Así, en los primeros años de la independencia, la literatura brasileña fue un espejo parcial: reflejaba a quienes tenían el privilegio de la palabra escrita y el aval social para publicarla. Negros, mujeres e indígenas habitaban la vida real, pero no la vida impresa. La historia se contó desde un balcón alto, demasiado lejos para escuchar el murmullo del suelo.
Pero la nueva patria no estaba muda.
Había voces, muchas voces, hablando en registros que la oficialidad no reconocía:
— Cantos que acompañaban la molienda en los ingenios;
— Oraciones sincréticas que mezclaban santos católicos y orixás africanos;
— Cuentos transmitidos alrededor del fuego, con el jaguar, la luna y el río como personajes;
— Versos improvisados en fiestas populares, desafiando al amo o al vecino con ironía.
Ese Brasil no se veía en los libros, pero existía con una fuerza que, tarde o temprano, rompería la pared del silencio. Como señala Lilia Moritz Schwarcz:
“La independencia proclamada en 1822 no cambió las jerarquías sociales heredadas del período colonial; apenas las vistió con ropajes nuevos.”
Hoy, dos siglos después, el eco del Ipiranga aún se ahoga en las mismas aguas donde se hunden las voces incómodas. La Academia Brasileña de Letras, en pleno siglo XXI, se celebra a sí misma con el ingreso de figuras como Ailton Krenak y Ana Maria Gonçalves. Pero el énfasis mediático recae más en su origen étnico que en la densidad y el mérito literario de sus obras. Es la misma máscara de siempre: inclusión como espectáculo, exclusión como práctica.
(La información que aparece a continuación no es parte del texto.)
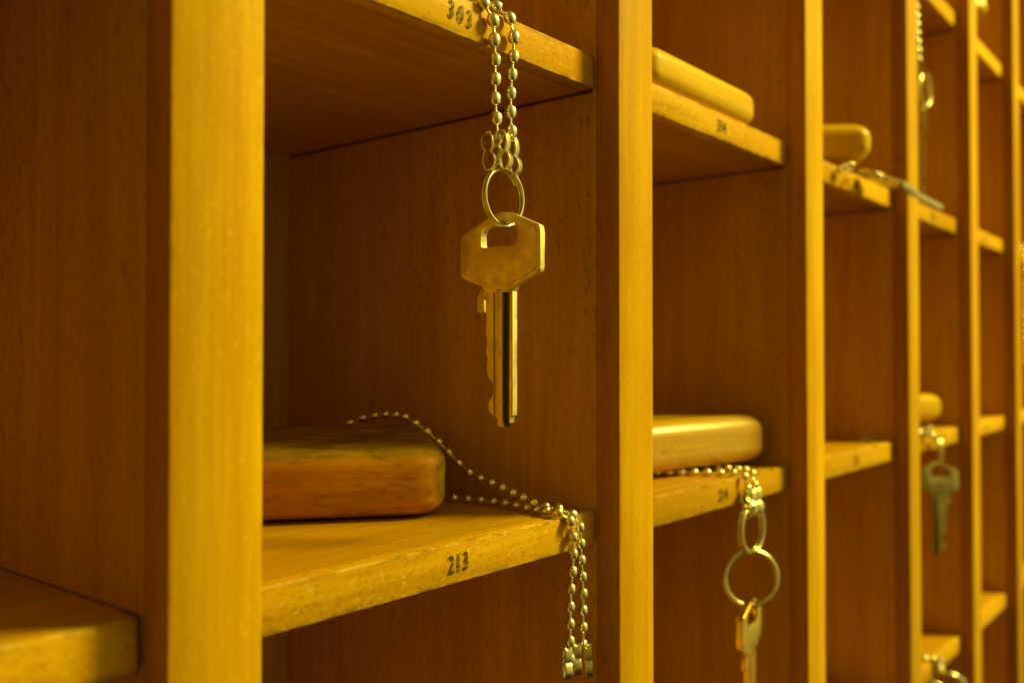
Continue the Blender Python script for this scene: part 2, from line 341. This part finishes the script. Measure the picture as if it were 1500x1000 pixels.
c4 = chain((.5708, .004, ZA + H), 'bead chain hanging beside an upright at the top right of the photo', [
    [(.5700, .060, ZA + H + .0017), (.5700, .0150, ZA + H + .0017), (.5698, .0085, ZA + H + .0012), (.5705, .0058, .2300), (.5710, .0050, .2113), (.5748, .0050, .1950), (.5785, .0050, .1800), (.5800, .0050, .1740)],
    [(.5745, .060, ZA + H + .0017), (.5745, .0150, ZA + H + .0017), (.5745, .0085, ZA + H + .0012), (.5750, .0058, .2300), (.5752, .0050, .2113), (.5775, .0050, .1950), (.5800, .0050, .1800), (.5810, .0050, .1730)]],
    [((.5800, .0045, .1775), .6, 0, 0)], r=.0013)
for ch_ in c4.children:
    if ch_.name.startswith('coupling'): ch_.data.materials[0] = M['dull']
c5 = chain((.5960, .004, ZB), 'short bright bead chain curling over the front of shelf 216', [
    [(.5600, .0250, ZB + .0017), (.5750, .0120, ZB + .0017), (.5860, .0075, ZB + .0019), (.5960, .0055, ZB + .0014), (.6010, .0030, -.0500)],
    [(.6120, .0300, ZB + .0017), (.6060, .0130, ZB + .0017), (.6020, .0070, ZB + .0019)]],
    [((.5900, .0030, -.0420), .4, .5, .9), ((.6045, .0016, -.0500), .6, 0, 0)], r=.0019)
c6 = chain((.4560, .006, ZA), 'few chain beads squeezed under the rounded block on shelf 305', [
    [(.4400, .0400, ZA + .0014), (.4470, .0200, ZA + .0014), (.4510, .0120, ZA + .0014)]],
    [((.4545, .0022, .0932), 1.2, 1.35, 0)])
c7 = chain((.515, .0155, ZB), 'small curl of bead chain lying alone on shelf 215', [
    [(.5140, .0190, ZB + .0017), (.5170, .0165, ZB + .0017), (.5230, .0160, ZB + .0017), (.5270, .0190, ZB + .0017)]], step=.0045, r=.0010)
for ch_ in c7.children: ch_.data.materials[0] = M['dark_metal']
for ch_ in c6.children: ch_.data.materials[0] = M['dull']
c8 = chain((.612, .008, ZB - H), 'dark chain beads at the front of the lowest shelf visible at bottom right', [
    [(.5950, .0500, ZB - H + .0017), (.6020, .0250, ZB - H + .0017), (.6090, .0140, ZB - H + .0017), (.6125, .0085, ZB - H + .0014), (.6140, .0060, ZB - H - .003)]],
    [((.6135, .0062, -.1870), .5, 0, .1), ((.6160, .0050, -.1870), -.4, 0, 0)], r=.0018)
c9 = chain((.9000, .0062, ZA), 'chain of pale beads at the very right edge of the photo', [
    [(.8990, .0500, ZA + .0017), (.8992, .0150, ZA + .0017), (.8993, .0085, ZA + .0012), (.8995, .0064, .0870), (.8996, .0066, .0428), (.9000, .0066, -.010)],
    [(.9040, .0500, ZA + .0017), (.9040, .0150, ZA + .0017), (.9040, .0085, ZA + .0012), (.9040, .0064, .0870), (.9040, .0066, .0428), (.9040, .0066, -.010)]])

for ch_ in c9.children: ch_.data.materials[0] = M['dull']
# ------------------------------------------------------------------ keys
U_, V_ = .2124e-3, .1825e-3
def poly_prism(bm, pts, y0, y1, mat=0, hole=None, bev=0):
    """extrude an outline (u right, v up) from y0 (face) to y1 in local Y; optional hole of outline"""
    def ring(ps, y): return [bm.verts.new((u, y, v)) for u, v in ps]
    b = bmesh.new()
    vs = [b.verts.new((u, 0, v)) for u, v in pts]; es = [b.edges.new((vs[i], vs[(i + 1) % len(vs)])) for i in range(len(vs))]
    if hole:
        hs = [b.verts.new((u, 0, v)) for u, v in hole]; es += [b.edges.new((hs[i], hs[(i + 1) % len(hs)])) for i in range(len(hs))]
    bmesh.ops.triangle_fill(b, use_beauty=True, edges=es)
    if bev:
        bmesh.ops.dissolve_limit(b, angle_limit=.01, verts=b.verts[:], edges=[e for e in b.edges if len(e.link_faces) == 2]) if not hole else None
    b.verts.ensure_lookup_table(); base = {}
    fr = {v: bm.verts.new((v.co.x, y0, v.co.z)) for v in b.verts}; bk = {v: bm.verts.new((v.co.x, y1, v.co.z)) for v in b.verts}
    rim = []
    for f in b.faces:
        g = bm.faces.new([fr[v] for v in f.verts]); g.material_index = mat
        g = bm.faces.new([bk[v] for v in f.verts][::-1]); g.material_index = mat
    for e in b.edges:
        if len(e.link_faces) == 1:
            a, c = e.verts; g = bm.faces.new((fr[a], fr[c], bk[c], bk[a])); g.material_index = mat
            rim += [x for x in g.edges if x.verts[0].co.y == x.verts[1].co.y]
    b.free()
    if bev: bmesh.ops.bevel(bm, geom=list(set(rim)), offset=bev, segments=2, profile=.5, affect='EDGES')
def uv(ps, c=733): return [((x - c) * U_, -(y - 311) * V_) for x, y in ps]
def rnd(ps, r=.3):                                       # cut the corners of an outline a little
    out = []; n = len(ps)
    for i in range(n):
        a, b, c = Vector(ps[i - 1]), Vector(ps[i]), Vector(ps[(i + 1) % n])
        d1 = min(r, (a - b).length * .4); d2 = min(r, (c - b).length * .4)
        p, q = b + (a - b).normalized() * d1, b + (c - b).normalized() * d2
        for t in (0, .33, .67, 1): out.append(tuple((p.lerp(b, t)).lerp(b.lerp(q, t), t)))
    return out
HEAD = [(717, 318), (733, 311), (749, 313), (790, 334), (792, 340), (792, 402), (756, 421), (752, 430), (709, 430), (706, 421), (674, 406), (673, 400), (673, 347), (678, 339)]
HOLE = [(709, 335), (728, 327), (744, 326), (757, 331), (760, 346), (757, 362), (706, 363), (705, 343)]
INNER = [(718, 321), (733, 315), (748, 317), (784, 336), (787, 342), (787, 398), (753, 416), (712, 416), (679, 402), (678, 346), (683, 341)]
def make_key(name, loc, rot, label, m_face, m_groove, mirror=False, group='metal room keys'):
    t = thing(name, loc, label, 'key', group); t.rotation_euler = rot if isinstance(rot, Euler) else Euler(rot)
    T = .0024; mx = -1 if mirror else 1
    def pr(bm, px, y0, y1, mat=0, hole=None, bev=0, r=.0006):
        ps = [(u * mx, v) for u, v in rnd(uv(px), r)]; hs = [(u * mx, v) for u, v in rnd(uv(hole), r)] if hole else None
        poly_prism(bm, ps, y0, y1, mat, hs, bev)
    bm = bmesh.new(); pr(bm, HEAD, 0, T, 0, HOLE, .00028, .0011)
    bow = link('bow', bm, [m_face, m_groove], t, angle=40)
    bm = bmesh.new(); pr(bm, INNER, -.00030, T + .00030, 0, [(x, y) for x, y in HOLE], .00018, .0009)
    link('face_plate', bm, [m_face, m_groove], bow, angle=40)
    bm = bmesh.new()
    pr(bm, [(711, 428), (722.5, 428), (722.5, 613), (715, 603), (713.5, 596), (718, 587), (722, 582), (722, 563), (715, 556), (713.2, 548), (712.4, 535), (714.2, 528), (711.2, 520), (712.6, 506), (713.6, 500), (710.6, 492), (711.2, 474), (712.4, 468), (710.8, 458)], .0004, T - .0004, 0, None, .00012, .0003)
    pr(bm, [(698, 437), (703, 426), (706, 418), (712, 418), (711.5, 434), (706, 439), (706.5, 459), (697, 459)], .0004, T - .0004, 0, None, .00012, .0004)
    pr(bm, [(722, 428), (728.5, 428), (728.5, 616), (722, 613)], .0010, T - .0010, 0)
    pr(bm, [(728, 424), (736.5, 424), (736.5, 628), (729.5, 626)], 0, T, 0, None, .00012, .0003)
    pr(bm, [(736, 424), (747.5, 424), (747.5, 620), (742, 628), (736, 628)], .0014, T - .0006, 1)
    pr(bm, [(747, 424), (752, 424), (752, 611), (748.6, 612), (747, 622)], 0, T, 0, None, .00012, .0003)
    bl = link('blade', bm, [m_face, m_groove], t, angle=40)
    return t
def plane_rot(w, lean=0):
    """rotation that takes local +X to the horizontal direction w and keeps Z up (local -Y faces the viewer)"""
    return Euler((0, lean, math.atan2(w[1], w[0])))
make_key('key', (.1889, .0060, .0389), plane_rot((.1425, -.990)), 'large sharp nickel key with angular head hanging from the ring below shelf 303', M['key'], M['dark_metal'])
split_ring((.1897, .0055, .0427), .0076, .00046, 'sharp double-wire ring between the chain over shelf 303 and the large sharp key')
# key under 214
split_ring((.3424, .0048, -.0684), .0092, .0007, 'narrow upper ring of the pair hanging under shelf 214')
split_ring((.3410, .0045, -.0872), .0107, .0010, 'wide round lower ring of the pair hanging under shelf 214', rot=(0, 0, math.radians(-42)), turns=1.6, pitch=.0013)
make_key('key', (.3418, .0040, -.0953), plane_rot((.993, .115), .02), 'golden brass key seen nearly edge on, hanging under shelf 214', M['brass'], M['dull'])
# key under bay four
split_ring((.6085, .0022, -.0585), .0090, .0008, 'ring seen edge on above the dull grey key', rot=(0, 0, math.radians(17)))
make_key('key', (.6110, .0034, -.0655), plane_rot((.70, -.714)), 'dull grey blurred key hanging below the small block at right', M['dull'], M['dark_metal'], mirror=True)
# hanging at top right
split_ring((.5842, .0035, .1602), .0098, .0007, 'ring above the thin edge-on key at the top right')
make_key('key', (.5815, .0030, .1500), plane_rot((.93, .33)), 'dark key seen as a thin line close beside the upright at the top right', M['dull'], M['dark_metal'])
# stiff key lying out of bay three
a, b = Vector((.4739, -.003, .0902)), Vector((.5357, -.020, .0781))
d = (b - a).normalized(); up = Vector((.10, .0, .30)) + d.cross(a - Vector((0, -.152, 0))).normalized() * (-1 if d.cross(a).z < 0 else 1); nrm = (up - d * up.dot(d)).normalized()
X = nrm.cross(-d).normalized()
rotm = Matrix((X, nrm, -d)).transposed()
make_key('key', a, rotm.to_euler(), 'thin edge-on key poking out level from shelf 305 across the next upright', M['nickel'], M['dark_metal'])
rg = split_ring((.4690, -.0020, .0912), .0062, .0005, 'flat-lying ring between the rounded block on shelf 305 and the level key')
rg.rotation_euler = Matrix((d, nrm, d.cross(nrm))).transposed().to_euler()
# bottom right ring
rg = split_ring((.6220, .0030, -.2030), .0105, .0012, 'thick tilted ring cut off at the bottom of the photo on the right', turns=1.3, pitch=.0012)
rg.rotation_euler = (math.radians(62), math.radians(30), math.radians(-40))

# ------------------------------------------------------------------ camera
cam = bpy.data.cameras.new('camera'); co = bpy.data.objects.new('camera', cam); COL.objects.link(co); S.camera = co
cam.sensor_width = 36; cam.lens = 1345 / 1500 * 36; cam.clip_start = .005; cam.clip_end = 20
co.location = (0, -1.0153 * P, 0); co.rotation_euler = (math.radians(90) + math.atan(22 / 1345), 0, -math.radians(50.8))
cam.dof.use_dof = True; cam.dof.focus_distance = .247; cam.dof.aperture_fstop = 9.5; cam.dof.aperture_blades = 7

# ------------------------------------------------------------------ light: one warm lamp high to the front right, dim warm room with added fill glows
def area(loc, tgt, size, power, col):
    l = bpy.data.lights.new('lamp', 'AREA'); l.shape = 'DISK'; l.size = size; l.energy = power; l.color = col
    o = bpy.data.objects.new('lamp', l); COL.objects.link(o); o.location = loc
    o.rotation_euler = (Vector(tgt) - Vector(loc)).to_track_quat('-Z', 'Y').to_euler()
LC = (1, .87, .15)
area((1.40, -1.00, 1.15), (.35, 0, 0), .50, 58, LC)
w = bpy.data.worlds.new('World'); S.world = w; w.use_nodes = True; n = w.node_tree; n.nodes.clear()
out = n.nodes.new('ShaderNodeOutputWorld'); bg = n.nodes.new('ShaderNodeBackground'); n.links.new(bg.outputs[0], out.inputs[0])
tc = n.nodes.new('ShaderNodeTexCoord'); sx = n.nodes.new('ShaderNodeSeparateXYZ'); n.links.new(tc.outputs['Generated'], sx.inputs[0])
mr = n.nodes.new('ShaderNodeMapRange'); n.links.new(sx.outputs[2], mr.inputs[0]); mr.inputs[1].default_value = -1; mr.inputs[2].default_value = 1
base = ramp(n, mr.outputs[0], [(.15, (.05, .028, .003)), (.5, (.13, .085, .010)), (.85, (.26, .195, .03))])
# added glow in the world at front right, brightening metal edges and fronts
dp = n.nodes.new('ShaderNodeVectorMath'); dp.operation = 'DOT_PRODUCT'; n.links.new(tc.outputs['Generated'], dp.inputs[0]); dp.inputs[1].default_value = Vector((.70, -.68, .22)).normalized()
fill_right = ramp(n, dp.outputs['Value'], [(.45, 0), (.95, (1.15, .97, .22))])
dq = n.nodes.new('ShaderNodeVectorMath'); dq.operation = 'DOT_PRODUCT'; n.links.new(tc.outputs['Generated'], dq.inputs[0]); dq.inputs[1].default_value = Vector((-.75, -.65, .15)).normalized()  # second, weaker added glow at front left to lift the left faces
ad = mix(n, 1.0, mix(n, 1.0, base, fill_right, 'ADD'), ramp(n, dq.outputs['Value'], [(.40, 0), (.95, (.20, .13, .015))]), 'ADD')
n.links.new(ad, bg.inputs[0]); bg.inputs[1].default_value = .55
v = S.view_settings; v.view_transform = 'Standard'; v.look = 'None'; v.exposure = 0; v.gamma = 1; v.use_curve_mapping = False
No es distinto de cuando Júlia Lopes de Almeida, una de las mentes más brillantes de su tiempo, fue excluida como fundadora de la Academia, para ser reemplazada por un hombre. Aplauden la diversidad, pero la encierran en una vitrina, separada de la tradición canónica, como si su lugar en la lengua dependiera de su color o de su género, y no de la contundencia de su palabra.
La pregunta persiste:
¿Cuántas voces siguen fuera del relato oficial en un país con más de 200 millones de habitantes? La independencia política no garantizó independencia cultural ni literaria. Los estantes aún arrastran el peso de siglos de exclusión.
Y, sin embargo, pienso que cada vez que un autor afrodescendiente publica su libro, cada vez que una poeta indígena recita en su lengua, cada vez que una mujer toma la palabra sin pedir permiso, se reescribe el acta de 1822 con tinta verdadera.
Tal vez la historia de Brasil no sea un único grito en el Ipiranga, sino una polifonía que aún está afinándose.
Y tal vez, la verdadera independencia literaria solo llegue cuando todos los acentos, todos los ritmos, todas las memorias ocupen el mismo espacio en la página.
Un país no se cuenta entero hasta que escribe —y se deja escribir— por todos sus hijos. Todos.
Los visibles y los silenciados, los que siempre estuvieron y los que aún esperan.